> _Rows from a 3D scene dataset_:
........

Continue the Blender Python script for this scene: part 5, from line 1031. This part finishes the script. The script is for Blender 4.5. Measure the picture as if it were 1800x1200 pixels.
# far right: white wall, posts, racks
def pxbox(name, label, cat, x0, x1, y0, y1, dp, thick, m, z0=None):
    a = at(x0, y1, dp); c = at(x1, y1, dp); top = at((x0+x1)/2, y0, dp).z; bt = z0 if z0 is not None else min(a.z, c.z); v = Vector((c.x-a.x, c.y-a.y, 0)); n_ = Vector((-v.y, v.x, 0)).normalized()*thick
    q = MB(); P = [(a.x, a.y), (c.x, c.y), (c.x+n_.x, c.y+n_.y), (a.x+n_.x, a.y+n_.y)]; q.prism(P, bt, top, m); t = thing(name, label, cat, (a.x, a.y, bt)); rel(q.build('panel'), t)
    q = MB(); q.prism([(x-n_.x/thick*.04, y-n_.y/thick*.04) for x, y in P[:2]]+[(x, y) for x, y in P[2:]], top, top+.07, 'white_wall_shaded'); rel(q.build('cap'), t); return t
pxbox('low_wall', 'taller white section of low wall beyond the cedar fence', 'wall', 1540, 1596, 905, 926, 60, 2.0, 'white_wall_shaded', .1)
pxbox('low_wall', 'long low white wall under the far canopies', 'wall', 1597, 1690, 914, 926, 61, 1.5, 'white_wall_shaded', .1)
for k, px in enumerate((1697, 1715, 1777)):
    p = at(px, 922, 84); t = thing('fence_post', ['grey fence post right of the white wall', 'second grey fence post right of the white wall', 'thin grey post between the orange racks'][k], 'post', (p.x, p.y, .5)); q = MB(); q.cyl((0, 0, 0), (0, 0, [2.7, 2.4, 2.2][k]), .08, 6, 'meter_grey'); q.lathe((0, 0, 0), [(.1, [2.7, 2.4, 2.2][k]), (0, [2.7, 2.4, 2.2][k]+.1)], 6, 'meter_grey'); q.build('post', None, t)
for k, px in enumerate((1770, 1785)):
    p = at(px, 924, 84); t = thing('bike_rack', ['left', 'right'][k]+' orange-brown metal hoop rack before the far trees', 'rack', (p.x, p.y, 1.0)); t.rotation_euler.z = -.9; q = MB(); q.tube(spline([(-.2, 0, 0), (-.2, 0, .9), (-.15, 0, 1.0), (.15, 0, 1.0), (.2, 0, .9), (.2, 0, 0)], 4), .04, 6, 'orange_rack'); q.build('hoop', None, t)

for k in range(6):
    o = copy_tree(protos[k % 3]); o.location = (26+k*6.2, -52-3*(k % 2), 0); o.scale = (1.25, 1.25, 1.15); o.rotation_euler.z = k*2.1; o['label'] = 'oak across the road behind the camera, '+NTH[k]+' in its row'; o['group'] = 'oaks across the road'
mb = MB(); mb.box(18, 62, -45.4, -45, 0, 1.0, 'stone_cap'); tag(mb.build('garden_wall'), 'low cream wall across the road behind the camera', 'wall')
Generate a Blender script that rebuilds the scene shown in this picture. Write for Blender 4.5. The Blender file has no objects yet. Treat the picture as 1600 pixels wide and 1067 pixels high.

........

> _Task objective_: Print the material above once more, exactly.

> _Solution to this task_:
Continue the Blender Python script for this scene: part 5, from line 1031. This part finishes the script. The script is for Blender 4.5. Measure the picture as if it were 1800x1200 pixels.
# far right: white wall, posts, racks
def pxbox(name, label, cat, x0, x1, y0, y1, dp, thick, m, z0=None):
    a = at(x0, y1, dp); c = at(x1, y1, dp); top = at((x0+x1)/2, y0, dp).z; bt = z0 if z0 is not None else min(a.z, c.z); v = Vector((c.x-a.x, c.y-a.y, 0)); n_ = Vector((-v.y, v.x, 0)).normalized()*thick
    q = MB(); P = [(a.x, a.y), (c.x, c.y), (c.x+n_.x, c.y+n_.y), (a.x+n_.x, a.y+n_.y)]; q.prism(P, bt, top, m); t = thing(name, label, cat, (a.x, a.y, bt)); rel(q.build('panel'), t)
    q = MB(); q.prism([(x-n_.x/thick*.04, y-n_.y/thick*.04) for x, y in P[:2]]+[(x, y) for x, y in P[2:]], top, top+.07, 'white_wall_shaded'); rel(q.build('cap'), t); return t
pxbox('low_wall', 'taller white section of low wall beyond the cedar fence', 'wall', 1540, 1596, 905, 926, 60, 2.0, 'white_wall_shaded', .1)
pxbox('low_wall', 'long low white wall under the far canopies', 'wall', 1597, 1690, 914, 926, 61, 1.5, 'white_wall_shaded', .1)
for k, px in enumerate((1697, 1715, 1777)):
    p = at(px, 922, 84); t = thing('fence_post', ['grey fence post right of the white wall', 'second grey fence post right of the white wall', 'thin grey post between the orange racks'][k], 'post', (p.x, p.y, .5)); q = MB(); q.cyl((0, 0, 0), (0, 0, [2.7, 2.4, 2.2][k]), .08, 6, 'meter_grey'); q.lathe((0, 0, 0), [(.1, [2.7, 2.4, 2.2][k]), (0, [2.7, 2.4, 2.2][k]+.1)], 6, 'meter_grey'); q.build('post', None, t)
for k, px in enumerate((1770, 1785)):
    p = at(px, 924, 84); t = thing('bike_rack', ['left', 'right'][k]+' orange-brown metal hoop rack before the far trees', 'rack', (p.x, p.y, 1.0)); t.rotation_euler.z = -.9; q = MB(); q.tube(spline([(-.2, 0, 0), (-.2, 0, .9), (-.15, 0, 1.0), (.15, 0, 1.0), (.2, 0, .9), (.2, 0, 0)], 4), .04, 6, 'orange_rack'); q.build('hoop', None, t)

for k in range(6):
    o = copy_tree(protos[k % 3]); o.location = (26+k*6.2, -52-3*(k % 2), 0); o.scale = (1.25, 1.25, 1.15); o.rotation_euler.z = k*2.1; o['label'] = 'oak across the road behind the camera, '+NTH[k]+' in its row'; o['group'] = 'oaks across the road'
mb = MB(); mb.box(18, 62, -45.4, -45, 0, 1.0, 'stone_cap'); tag(mb.build('garden_wall'), 'low cream wall across the road behind the camera', 'wall')
Generate a Blender script that rebuilds the scene shown in this picture. Write for Blender 4.5. The Blender file has no objects yet. Treat the picture as 1600 pixels wide and 1067 pixels high.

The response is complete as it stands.